[BEGIN MATERIAL PROVIDED]

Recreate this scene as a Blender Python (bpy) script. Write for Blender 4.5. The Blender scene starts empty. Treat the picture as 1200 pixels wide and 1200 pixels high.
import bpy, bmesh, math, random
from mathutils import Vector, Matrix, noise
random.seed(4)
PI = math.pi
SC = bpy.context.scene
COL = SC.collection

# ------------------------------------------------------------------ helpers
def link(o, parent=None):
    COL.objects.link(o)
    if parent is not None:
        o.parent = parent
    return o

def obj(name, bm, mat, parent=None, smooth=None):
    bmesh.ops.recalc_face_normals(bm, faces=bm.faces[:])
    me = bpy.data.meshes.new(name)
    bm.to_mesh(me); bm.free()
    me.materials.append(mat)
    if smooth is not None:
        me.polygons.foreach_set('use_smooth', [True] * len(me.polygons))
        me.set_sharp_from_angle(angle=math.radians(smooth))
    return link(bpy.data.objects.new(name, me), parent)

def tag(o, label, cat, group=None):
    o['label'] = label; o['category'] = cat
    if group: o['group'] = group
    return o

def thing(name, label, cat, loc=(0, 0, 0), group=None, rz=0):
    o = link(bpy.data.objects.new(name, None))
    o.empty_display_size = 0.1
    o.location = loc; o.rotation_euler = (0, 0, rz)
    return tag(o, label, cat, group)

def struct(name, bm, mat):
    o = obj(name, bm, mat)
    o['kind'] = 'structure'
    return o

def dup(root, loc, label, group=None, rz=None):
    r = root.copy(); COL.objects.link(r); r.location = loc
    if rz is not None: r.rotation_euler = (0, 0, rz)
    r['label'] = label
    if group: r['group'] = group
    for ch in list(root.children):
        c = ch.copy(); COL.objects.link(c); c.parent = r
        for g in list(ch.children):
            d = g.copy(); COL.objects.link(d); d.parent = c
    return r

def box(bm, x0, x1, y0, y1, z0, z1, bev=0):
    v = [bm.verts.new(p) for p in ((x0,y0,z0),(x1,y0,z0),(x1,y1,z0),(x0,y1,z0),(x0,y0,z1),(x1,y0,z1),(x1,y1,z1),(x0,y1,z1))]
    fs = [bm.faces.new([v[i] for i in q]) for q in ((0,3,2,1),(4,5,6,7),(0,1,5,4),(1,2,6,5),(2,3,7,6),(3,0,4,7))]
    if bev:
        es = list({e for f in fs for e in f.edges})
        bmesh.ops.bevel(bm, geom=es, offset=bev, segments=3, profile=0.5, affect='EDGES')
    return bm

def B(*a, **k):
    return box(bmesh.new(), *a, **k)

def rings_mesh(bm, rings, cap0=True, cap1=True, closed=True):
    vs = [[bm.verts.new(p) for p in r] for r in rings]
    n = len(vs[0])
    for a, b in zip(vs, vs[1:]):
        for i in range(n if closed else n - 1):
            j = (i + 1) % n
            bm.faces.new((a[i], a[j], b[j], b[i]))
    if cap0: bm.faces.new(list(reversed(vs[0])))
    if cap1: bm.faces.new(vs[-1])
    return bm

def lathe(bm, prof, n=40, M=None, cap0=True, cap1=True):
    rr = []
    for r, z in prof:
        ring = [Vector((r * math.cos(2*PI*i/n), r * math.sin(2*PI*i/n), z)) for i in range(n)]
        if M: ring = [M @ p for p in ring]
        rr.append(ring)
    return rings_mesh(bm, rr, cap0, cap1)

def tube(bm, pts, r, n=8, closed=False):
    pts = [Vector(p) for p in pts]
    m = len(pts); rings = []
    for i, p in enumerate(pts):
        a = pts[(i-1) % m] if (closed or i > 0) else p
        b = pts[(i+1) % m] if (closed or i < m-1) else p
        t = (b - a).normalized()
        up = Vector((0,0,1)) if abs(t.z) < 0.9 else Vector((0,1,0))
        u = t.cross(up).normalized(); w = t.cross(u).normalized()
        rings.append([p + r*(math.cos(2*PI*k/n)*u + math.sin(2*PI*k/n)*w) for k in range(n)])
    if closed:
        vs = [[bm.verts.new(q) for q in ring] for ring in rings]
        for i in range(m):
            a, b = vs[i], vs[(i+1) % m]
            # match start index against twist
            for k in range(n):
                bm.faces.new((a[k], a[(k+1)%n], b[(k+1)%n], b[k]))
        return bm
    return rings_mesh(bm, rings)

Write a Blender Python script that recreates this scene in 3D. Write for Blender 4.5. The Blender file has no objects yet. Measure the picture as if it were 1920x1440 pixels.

[END MATERIAL PROVIDED]

### THE EXERCISE
Reproduce the data in full, exactly as presented.

### OUTPUT FOR THIS EXERCISE
Recreate this scene as a Blender Python (bpy) script. Write for Blender 4.5. The Blender scene starts empty. Treat the picture as 1200 pixels wide and 1200 pixels high.
import bpy, bmesh, math, random
from mathutils import Vector, Matrix, noise
random.seed(4)
PI = math.pi
SC = bpy.context.scene
COL = SC.collection

# ------------------------------------------------------------------ helpers
def link(o, parent=None):
    COL.objects.link(o)
    if parent is not None:
        o.parent = parent
    return o

def obj(name, bm, mat, parent=None, smooth=None):
    bmesh.ops.recalc_face_normals(bm, faces=bm.faces[:])
    me = bpy.data.meshes.new(name)
    bm.to_mesh(me); bm.free()
    me.materials.append(mat)
    if smooth is not None:
        me.polygons.foreach_set('use_smooth', [True] * len(me.polygons))
        me.set_sharp_from_angle(angle=math.radians(smooth))
    return link(bpy.data.objects.new(name, me), parent)

def tag(o, label, cat, group=None):
    o['label'] = label; o['category'] = cat
    if group: o['group'] = group
    return o

def thing(name, label, cat, loc=(0, 0, 0), group=None, rz=0):
    o = link(bpy.data.objects.new(name, None))
    o.empty_display_size = 0.1
    o.location = loc; o.rotation_euler = (0, 0, rz)
    return tag(o, label, cat, group)

def struct(name, bm, mat):
    o = obj(name, bm, mat)
    o['kind'] = 'structure'
    return o

def dup(root, loc, label, group=None, rz=None):
    r = root.copy(); COL.objects.link(r); r.location = loc
    if rz is not None: r.rotation_euler = (0, 0, rz)
    r['label'] = label
    if group: r['group'] = group
    for ch in list(root.children):
        c = ch.copy(); COL.objects.link(c); c.parent = r
        for g in list(ch.children):
            d = g.copy(); COL.objects.link(d); d.parent = c
    return r

def box(bm, x0, x1, y0, y1, z0, z1, bev=0):
    v = [bm.verts.new(p) for p in ((x0,y0,z0),(x1,y0,z0),(x1,y1,z0),(x0,y1,z0),(x0,y0,z1),(x1,y0,z1),(x1,y1,z1),(x0,y1,z1))]
    fs = [bm.faces.new([v[i] for i in q]) for q in ((0,3,2,1),(4,5,6,7),(0,1,5,4),(1,2,6,5),(2,3,7,6),(3,0,4,7))]
    if bev:
        es = list({e for f in fs for e in f.edges})
        bmesh.ops.bevel(bm, geom=es, offset=bev, segments=3, profile=0.5, affect='EDGES')
    return bm

def B(*a, **k):
    return box(bmesh.new(), *a, **k)

def rings_mesh(bm, rings, cap0=True, cap1=True, closed=True):
    vs = [[bm.verts.new(p) for p in r] for r in rings]
    n = len(vs[0])
    for a, b in zip(vs, vs[1:]):
        for i in range(n if closed else n - 1):
            j = (i + 1) % n
            bm.faces.new((a[i], a[j], b[j], b[i]))
    if cap0: bm.faces.new(list(reversed(vs[0])))
    if cap1: bm.faces.new(vs[-1])
    return bm

def lathe(bm, prof, n=40, M=None, cap0=True, cap1=True):
    rr = []
    for r, z in prof:
        ring = [Vector((r * math.cos(2*PI*i/n), r * math.sin(2*PI*i/n), z)) for i in range(n)]
        if M: ring = [M @ p for p in ring]
        rr.append(ring)
    return rings_mesh(bm, rr, cap0, cap1)

def tube(bm, pts, r, n=8, closed=False):
    pts = [Vector(p) for p in pts]
    m = len(pts); rings = []
    for i, p in enumerate(pts):
        a = pts[(i-1) % m] if (closed or i > 0) else p
        b = pts[(i+1) % m] if (closed or i < m-1) else p
        t = (b - a).normalized()
        up = Vector((0,0,1)) if abs(t.z) < 0.9 else Vector((0,1,0))
        u = t.cross(up).normalized(); w = t.cross(u).normalized()
        rings.append([p + r*(math.cos(2*PI*k/n)*u + math.sin(2*PI*k/n)*w) for k in range(n)])
    if closed:
        vs = [[bm.verts.new(q) for q in ring] for ring in rings]
        for i in range(m):
            a, b = vs[i], vs[(i+1) % m]
            # match start index against twist
            for k in range(n):
                bm.faces.new((a[k], a[(k+1)%n], b[(k+1)%n], b[k]))
        return bm
    return rings_mesh(bm, rings)

Write a Blender Python script that recreates this scene in 3D. Write for Blender 4.5. The Blender file has no objects yet. Measure the picture as if it were 1920x1440 pixels.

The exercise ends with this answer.